Sunil Garodia Editor-in-Chief of indiacommentary.com. Current Affairs analyst and political commentator.

Questions have been raised about the accounting and disclosure policies of hitherto one of India's best-governed companies. A whistleblower has complained to Sebi that the Infosys board has fudged accounts and made selective disclosures to make the position of the company look rosier in the near term. This is a serious charge that can have global ramifications as the ADRs of Infosys are traded in the US. Already, a few US law firms have initiated class-action suits against the company and the US SEC has approached Sebi for clarifications.

The response of the Infosys board has been predictable. It has involved its internal and external auditors to deny any dressing up of accounts. It has also prepared for legal help. But, despite not knowing the exact nature of the allegations made by the whistleblower, it needs to be said that the incident shows Indian disclosure norms and accounting standards in poor light.

The top four accounting firms in the world are already in the dock for allowing several companies to present their account in a way that actually hid the critical position they were in and for overlooking certain transactions between companies of the same promoters. If, on top of this, companies choose to selectively disclose certain facts, it amounts to cheating the shareholders and the larger public that trades in the shares of the company on the bourses.

Even if Indian accounting and disclosure standards are lax (and the Ministry of Corporate Affairs and Sebi should immediately look into this), Indian companies, especially ones like Infosys, that are seeking to tap the global financial markets, need to adhere to standards being followed in the US and other advanced economies if they do not want to fall foul of regulating agencies and courts in those countries.
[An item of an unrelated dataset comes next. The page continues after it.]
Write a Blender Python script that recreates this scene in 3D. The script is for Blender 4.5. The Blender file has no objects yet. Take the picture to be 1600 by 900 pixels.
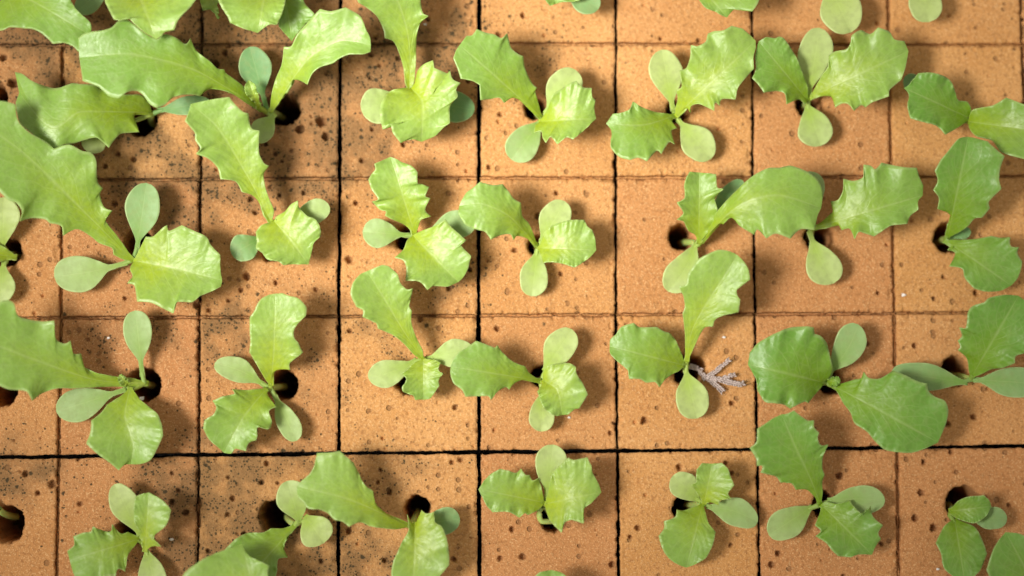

The way scams are unfolding in the Indian corporate world shows that it is necessary for the government to step in and tighten accounting and disclosure norms to bring them up to global standards. These norms should have in-built red flags which would indicate huge variations. Companies that seek investor faith should also voluntarily shore up their corporate governance policies. Since large institutions hold large blocks of shares in most Indian companies, it is their duty to ensure that such accounting and disclosure norms are strictly and scrupulously followed.